For Existing Investors (In Loss After Crash)
Do not panic sell. Evaluate your investment horizon. If long-term (3+ years), view this as a violent correction within a bull market. Use consolidation to average down if market establishes clear support.
For Systematic Investors (SIPs)
CONTINUE YOUR SIPs. This is the ideal strategy for moments like these. A crash allows regular investment to buy more units at lower prices, effectively bringing down overall average cost.
For Physical Buyers
Excellent opportunity for planned purchases like weddings or festivals. Wait 1-2 weeks for market stabilization. Compare prices across reputable jewelers. Focus on purity and BIS-hallmarked sellers.
Frequently Asked Questions (FAQs)
Is the bull market in gold over after this crash?
Not necessarily. While severe, this 22-27% correction falls within typical bull market corrections. Long-term fundamentals remain intact, though the market may advance more gradually.

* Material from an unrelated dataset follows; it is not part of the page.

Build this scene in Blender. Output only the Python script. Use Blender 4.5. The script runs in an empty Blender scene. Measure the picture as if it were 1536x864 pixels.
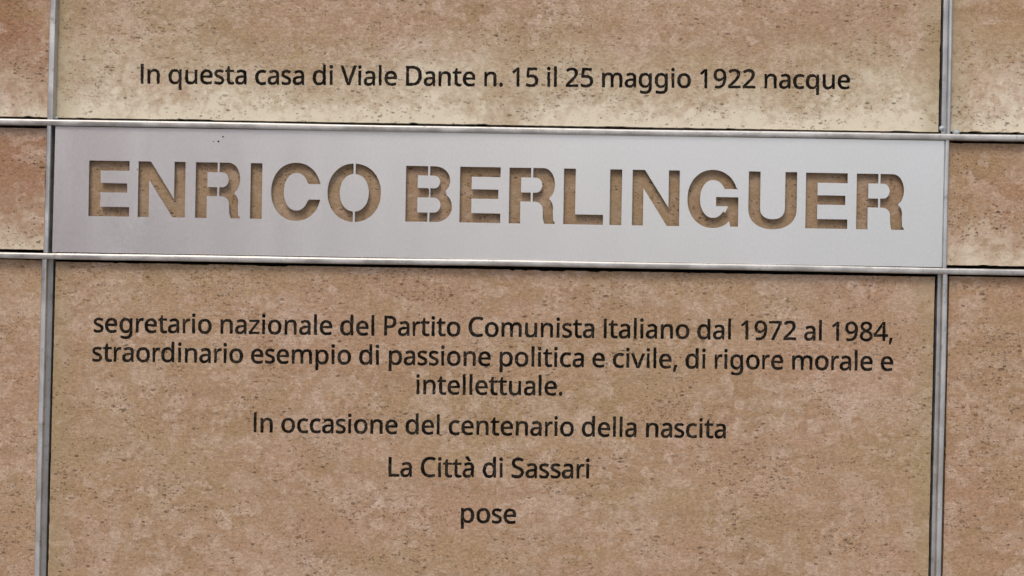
import bpy, bmesh, math, random
import numpy as np
from mathutils import Vector, Matrix
from mathutils.geometry import delaunay_2d_cdt

random.seed(7)
SC = bpy.context.scene
COL = SC.collection

# ------------------------------------------------------------------ camera
DIST = 2.2                       # camera to the stone face, metres
S = 1.30 / 1536.0                # metres per photo pixel on the stone face
ROLL = math.radians(0.93)
CR, SR = math.cos(ROLL), math.sin(ROLL)
cam_d = bpy.data.cameras.new('camera')
cam_d.sensor_width = 36.0
cam_d.lens = 36.0 * DIST / 1.30
cam_d.clip_start = 0.05
cam_d.clip_end = 500.0
cam = bpy.data.objects.new('camera', cam_d)
COL.objects.link(cam)
CAM_Z = 1.55
right = Vector((CR, 0, SR)); up = Vector((-SR, 0, CR)); fwd = Vector((0, 1, 0))
cam.matrix_world = Matrix(((right.x, up.x, -fwd.x, 0),
                           (right.y, up.y, -fwd.y, -DIST),
                           (right.z, up.z, -fwd.z, CAM_Z),
                           (0, 0, 0, 1)))
SC.camera = cam

# ------------------------------------------------------------------ sky, sun, exposure
SUN_EL, SUN_AZ = math.radians(52), math.radians(197)   # azimuth measured from +Y clockwise
world = bpy.data.worlds.new("World"); SC.world = world; world.use_nodes = True
wn = world.node_tree; wn.nodes.clear()
sky = wn.nodes.new('ShaderNodeTexSky'); sky.sky_type = 'NISHITA'; sky.sun_disc = False
sky.sun_elevation = SUN_EL; sky.sun_rotation = SUN_AZ
sky.air_density = 1.0; sky.dust_density = 3.5; sky.ozone_density = 1.0
bgn = wn.nodes.new('ShaderNodeBackground'); bgn.inputs['Strength'].default_value = 0.13
wo = wn.nodes.new('ShaderNodeOutputWorld')
wn.links.new(sky.outputs[0], bgn.inputs[0]); wn.links.new(bgn.outputs[0], wo.inputs[0])
sun_d = bpy.data.lights.new('sun', 'SUN'); sun_d.energy = 1.1; sun_d.angle = math.radians(20)
sun_d.color = (1.0, 0.95, 0.88)
sun = bpy.data.objects.new('sun', sun_d); COL.objects.link(sun)
sdir = Vector((math.sin(SUN_AZ) * math.cos(SUN_EL), math.cos(SUN_AZ) * math.cos(SUN_EL), math.sin(SUN_EL)))
sun.rotation_euler = (-sdir).to_track_quat('-Z', 'Y').to_euler()
sun.location = sdir * 20
vs = SC.view_settings
SC.display_settings.display_device = 'sRGB'
vs.view_transform = 'Standard'; vs.look = 'None'; vs.gamma = 1.0; vs.use_curve_mapping = False
vs.exposure = 0.25

# ------------------------------------------------------------------ helpers
def W(px, py, y=0.0):
    """a point of the wall: photo pixel taken onto the plane at depth y, in metres"""
    k = S * (DIST + y) / DIST
    u = (px - 768.0) * k; v = (432.0 - py) * k
    return (u * CR - v * SR, u * SR + v * CR + CAM_Z)

def props(o, label=None, cat=None, group=None, kind=None):
    if label: o['label'] = label
    if cat: o['category'] = cat
    if group: o['group'] = group
    if kind: o['kind'] = kind
    return o

def link(name, me, mats, parent=None, loc=None):
    o = bpy.data.objects.new(name, me)
    COL.objects.link(o)
    for m in (mats if isinstance(mats, (list, tuple)) else [mats]):
        if m.name not in [x.name for x in me.materials if x]: me.materials.append(m)
    if loc is not None: o.location = loc
    if parent is not None: o.parent = parent
    return o

class NT:
    """short hand for building shader trees"""
    def __init__(s, name):
        s.m = bpy.data.materials.new(name); s.m.use_nodes = True
        s.t = s.m.node_tree; s.t.nodes.clear()
        s.out = s.t.nodes.new('ShaderNodeOutputMaterial')
        s.b = s.t.nodes.new('ShaderNodeBsdfPrincipled')
        s.t.links.new(s.b.outputs[0], s.out.inputs['Surface'])
    def put(s, sock, v):
        if isinstance(v, bpy.types.NodeSocket): s.t.links.new(v, sock)
        else: sock.default_value = v
    def math(s, op, a, b=0.0, c=0.0, clamp=False):
        n = s.t.nodes.new('ShaderNodeMath'); n.operation = op; n.use_clamp = clamp
        s.put(n.inputs[0], a); s.put(n.inputs[1], b); s.put(n.inputs[2], c)
        return n.outputs[0]
    def vmath(s, op, a, b):
        n = s.t.nodes.new('ShaderNodeVectorMath'); n.operation = op
        s.put(n.inputs[0], a); s.put(n.inputs[1], b); return n.outputs[0]
    def ramp(s, v, lo, hi, a=0.0, b=1.0):
        n = s.t.nodes.new('ShaderNodeMapRange'); n.interpolation_type = 'SMOOTHSTEP'
        s.put(n.inputs['Value'], v)
        for k, x in zip(('From Min', 'From Max', 'To Min', 'To Max'), (lo, hi, a, b)): s.put(n.inputs[k], x)
        return n.outputs[0]
    def mix(s, f, a, b, mode='MIX'):
        n = s.t.nodes.new('ShaderNodeMix'); n.data_type = 'RGBA'; n.blend_type = mode
        s.put(n.inputs[0], f)
        s.put(n.inputs[6], a if isinstance(a, bpy.types.NodeSocket) else (*a, 1))
        s.put(n.inputs[7], b if isinstance(b, bpy.types.NodeSocket) else (*b, 1))
        return n.outputs[2]
    def noise(s, vec, scale, detail=3.0, rough=0.5, dist=0.0, out=0):
        n = s.t.nodes.new('ShaderNodeTexNoise'); s.put(n.inputs['Vector'], vec)
        n.inputs['Scale'].default_value = scale; n.inputs['Detail'].default_value = detail
        n.inputs['Roughness'].default_value = rough; n.inputs['Distortion'].default_value = dist
        return n.outputs[out]
    def voro(s, vec, scale, out='Distance', feature='F1', rnd=1.0):
        n = s.t.nodes.new('ShaderNodeTexVoronoi'); n.feature = feature
        s.put(n.inputs['Vector'], vec); n.inputs['Scale'].default_value = scale
        n.inputs['Randomness'].default_value = rnd
        return n.outputs[out]
    def attr(s, name, out='Fac'):
        n = s.t.nodes.new('ShaderNodeAttribute'); n.attribute_type = 'OBJECT'; n.attribute_name = name
        return n.outputs[out]
    def coord(s, out='Object'):
        n = s.t.nodes.new('ShaderNodeTexCoord'); return n.outputs[out]
    def sep(s, v):
        n = s.t.nodes.new('ShaderNodeSeparateXYZ'); s.put(n.inputs[0], v); return n.outputs
    def comb(s, x, y, z):
        n = s.t.nodes.new('ShaderNodeCombineXYZ')
        for i, v in enumerate((x, y, z)): s.put(n.inputs[i], v)
        return n.outputs[0]
    def bump(s, h, strength, dist, normal=None):
        n = s.t.nodes.new('ShaderNodeBump'); s.put(n.inputs['Height'], h)
        n.inputs['Strength'].default_value = strength; n.inputs['Distance'].default_value = dist
        if normal is not None: s.put(n.inputs['Normal'], normal)
        return n.outputs[0]
    def set(s, **k):
        for a, v in k.items():
            s.put(s.b.inputs[a.replace('_', ' ')], v)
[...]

Should I buy gold now or wait?
For long-term investors, phased buying around current levels is reasonable. For short-term traders, wait for confirmation of support. Never try to catch the bottom perfectly.

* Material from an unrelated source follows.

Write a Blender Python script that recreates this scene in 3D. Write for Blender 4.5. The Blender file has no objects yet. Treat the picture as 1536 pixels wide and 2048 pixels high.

How does Budget 2026 affect gold?
The Budget impacts gold through import duty changes, capital gains tax adjustments, and broader economic measures affecting disposable income and inflation.
Physical gold, ETFs, or SGBs?
Each has advantages: Physical offers tangibility, ETFs offer liquidity, SGBs offer interest and tax benefits. A combination works best for most investors.